9. (S/NF) During a meeting on April 24, MFA Foreign
Secretary Khan raised with Ambassador the GOP's concern with
the cross-border incident. Although exact details of the
incident were still under investigation, Khan stated
unequivocally that occupation was not acceptable, especially
when the Afghan forces knew they were in Pakistan and refused
to leave. According to Khan, this was not Pakistan's
understanding of the rules of engagement (ROE), and it was
not helpful.

U.S. - Pakistan Discussion


10. (C) On 2 May, ODRP Chief, Major General Helmly, met with
Chief of General Staff, Lieutenant General Satti Sallahuddin,
to share concerns about the increased intensity of close
combat along the Afghanistan/Pakistan border, raising the
chance of incidents with Pakistani security forces. DGMO,
Major General Pasha, DGMI, Major General Asif, and D/ODRP,
Col Shapiro, were also in attendance.

11. (C) Helmly emphasized that neither side could afford
failures in communication and situational awareness,
particularly given the new Pakistani civilian
administration's unfamiliarity with security issues. He
reiterated current CJTF ROE regarding border incursions and
acknowledged that, although the Pakistani side had never
accepted the validity of the ROE, U.S. forces were operating
under this guidance.

12. (C) Sallahuddin stressed that orders have been issued to
all Pakistan Army and Frontier Corps troops that incursions
by ISAF and/or Afghani forces will no longer be "accepted."
He added that forces would continue to do their best to
prevent militant cross-border movement, but the significance
of maintaining sovereignty of Pakistan territory could not be
overstated. Furthermore, Sallahuddin asserted that
inadvertent border incursions would not be treated as hostile
actions, but deliberate border crossings that endangered
Pakistani troops were "intolerable."

Need for Increased Training and Cooperation


13. (C) Helmly conveyed that the U.S. and Pakistan had
ignored the possibility for such incidents for too long and
that we must face the potential for "friendly fire"
engagements or for a coalition aircraft downing in the FATA
during night/bad weather in which the rescue operations may
commence under combat conditions.

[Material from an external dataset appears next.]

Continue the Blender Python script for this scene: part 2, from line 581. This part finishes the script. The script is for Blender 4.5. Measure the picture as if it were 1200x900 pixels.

He strongly urged
consideration of conducting a tabletop exercise with
coalition forces simulating a scenario of escalation from a
close border engagement in Afghanistan through "hot pursuit"
and engagement in Pakistan, followed by a simulated aircraft
downing in Pakistan.

14. (C) Helmly explained that if U.S. air forces were to
encounter a catastrophic malfunction just inside the border
that forced them down inside Pakistan, the U.S. would launch
a search/rescue operation that could be perceived by
Pakistani forces in the area as "hostile intent." Limited
means of communication and troops ill-equipped with night
surveillance gear would only increase the chances that such a
cross-border incident would spiral out of control.

15. (C) Both Helmly and Sallahuddin agreed that such an
exercise would stress communications and expose weaknesses in
combined procedures, helping to strengthen mutual trust and
understanding. They also concurred that communications and
verification of Pakistani border positions by International
Security Assistance Forces (ISAF) would greatly assist in
avoiding unnecessary confrontations. Lastly, Sallahuddin
stressed the importance of the upcoming Combined Border
Planning Session at Bagram on 10 May.